Dynamics and dispersion in the coastal boundary layer off Coffs Harbour in Eastern Australia

Abstract

Time series analysis and model simulations defined dynamics of coastal boundary layer formation off Coffs Harbour based on four deployed acoustic Doppler current (ADCP) meters and wind data from Coffs Harbour airport. Variance preserving spectra revealed peak energies at 7.8, 3.9 and 2.5 days plus ~24 and ~12 hours consistent with dominant forcing by winds. At inshore sites the highest energy levels occurred at the surface and decrease uniformly with depth at all frequencies with local peaks centred at exactly 24 hours, corresponding to peak local wind energy.

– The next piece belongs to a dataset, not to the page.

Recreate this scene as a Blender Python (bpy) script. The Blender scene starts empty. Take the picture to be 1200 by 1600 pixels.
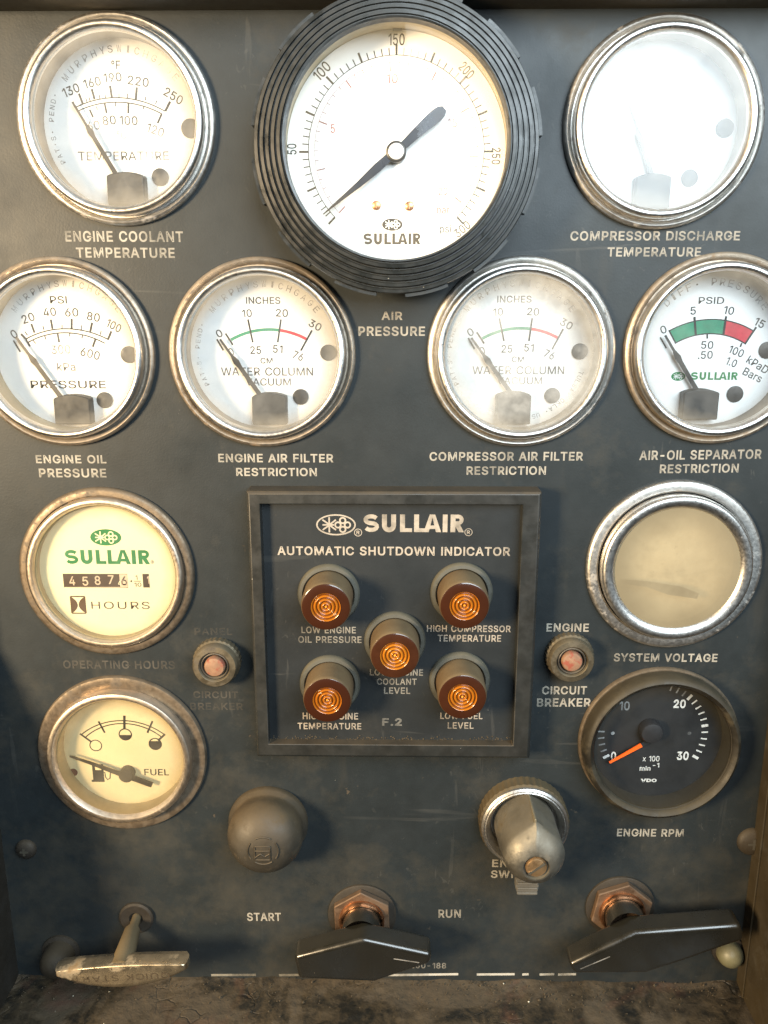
import bpy, bmesh, math, random
from mathutils import Vector, Matrix, Euler

# ------------------------------------------------------------------ camera, world, lamps, exposure
C = bpy.context.scene.collection
scene = bpy.context.scene
MM = 0.001
CAM_D = 310.0                      # camera distance from the panel face, mm
FPX = 1320.0                       # focal length in photo pixels (1200 x 1600)
cam_d = bpy.data.cameras.new('camera')
cam = bpy.data.objects.new('camera', cam_d)
C.objects.link(cam)
cam_d.sensor_fit = 'VERTICAL'
cam_d.sensor_height = 24.0
cam_d.lens = 24.0 * FPX / 1600.0
cam_d.clip_start = 0.005
cam_d.clip_end = 50
cam.location = (0, -CAM_D * MM, 0)
CAM_ROT = Euler((math.radians(90 - 14.04), 0, math.radians(0.74)))
cam.rotation_euler = CAM_ROT
scene.camera = cam

w = bpy.data.worlds.new('World')
scene.world = w
w.use_nodes = True
wn = w.node_tree
bg = wn.nodes['Background']
tc = wn.nodes.new('ShaderNodeTexCoord')
sx = wn.nodes.new('ShaderNodeSeparateXYZ')
wn.links.new(tc.outputs['Generated'], sx.inputs[0])
def ramp(nt, src, stops):
    r = nt.nodes.new('ShaderNodeValToRGB')
    e = r.color_ramp.elements
    while len(e) < len(stops): e.new(0.5)
    for i, (p, c) in enumerate(stops):
        e[i].position = p
        e[i].color = (c[0], c[1], c[2], 1)
    nt.links.new(src, r.inputs[0])
    return r
mr = wn.nodes.new('ShaderNodeMapRange'); mr.inputs[1].default_value = -1; mr.inputs[2].default_value = 1
wn.links.new(sx.outputs['X'], mr.inputs[0])
rx = ramp(wn, mr.outputs[0], [(0.0, (1.15, .72, .38)), (0.5, (.86, .86, .86)), (1.0, (.66, .90, 1.2))])
mz = wn.nodes.new('ShaderNodeMapRange'); mz.inputs[1].default_value = -1; mz.inputs[2].default_value = 1
wn.links.new(sx.outputs['Z'], mz.inputs[0])
rz = ramp(wn, mz.outputs[0], [(0.0, (.03, .03, .03)), (0.42, (.10, .095, .085)), (0.55, (.55, .55, .55)), (1.0, (.8, .8, .8))])
mx = wn.nodes.new('ShaderNodeMixRGB'); mx.blend_type = 'MULTIPLY'; mx.inputs[0].default_value = 1
wn.links.new(rx.outputs[0], mx.inputs[1]); wn.links.new(rz.outputs[0], mx.inputs[2])
wn.links.new(mx.outputs[0], bg.inputs[0])
bg.inputs[1].default_value = 0.14

def area(name, loc, target, sx_, sy_, power, color):
    l = bpy.data.lights.new(name, 'AREA')
    l.shape = 'RECTANGLE'; l.size = sx_; l.size_y = sy_
    l.energy = power; l.color = color
    o = bpy.data.objects.new(name, l)
    C.objects.link(o)
    o.location = loc
    o.rotation_euler = (Vector(target) - Vector(loc)).to_track_quat('-Z', 'Y').to_euler()
    return o
area('window_light', (0.31, -0.60, 0.29), (0.05, 0, 0.02), 0.66, 0.48, 9.6, (0.80, 0.93, 1.0))
area('warm_lamp', (-0.64, -0.64, 0.06), (-0.09, 0, -0.07), 0.20, 0.20, 17.0, (1.0, 0.75, 0.45))

vs = scene.view_settings
vs.view_transform = 'Standard'
vs.look = 'None'
vs.gamma = 1
vs.exposure = 0.48
vs.use_curve_mapping = False
scene.cycles.max_bounces = 8
scene.cycles.transparent_max_bounces = 16
scene.cycles.caustics_reflective = False
scene.cycles.caustics_refractive = False

# ------------------------------------------------------------------ helpers
random.seed(7)
_R = CAM_ROT.to_matrix()
def P(x, y, h=0.0):
    """spot on the plane h mm in front of the panel seen at photo pixel x, y; panel millimetres"""
    d = _R @ Vector(((x - 600) / FPX, -(y - 800) / FPX, -1))
    t = (CAM_D - h) / d.y
    return Vector((d.x * t, d.z * t))
def scl(x, y, h=0.0):
    a = P(x - 5, y, h); b = P(x + 5, y, h); c = P(x, y - 5, h); d = P(x, y + 5, h)
    return (b - a).length / 10, (c - d).length / 10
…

In contrast, offshore sites showed depth dependency in the peak spectral energy with evidence of regional influences and wave-guide effects due to density stratification. Hydrodynamic simulations using the 3-dimensional explicit finite difference model 3DD revealed local bathymetric controls on circulation. A coastal boundary layer, delineated by a shear zone ~2km offshore in the lee of Corambirra Point, south of Coffs Harbour, was associated with formation of transient eddies. Model simulations and independent ADCP data identified 3 dimensional flow structures typified by clockwise rotation of flows down through the water column at all sites except for the quiescent, shallow water site in the headland wake south of Corambirra Point. The area south of Corambirra Point was predisposed to clockwise eddy rotation while offshore flows were generally shore-parallel. Pollutant dispersal was shown to be significantly less within this coastal boundary layer thus highlighting the need to consider effects of coastal boundary layers when locating discharges such as ocean outfalls.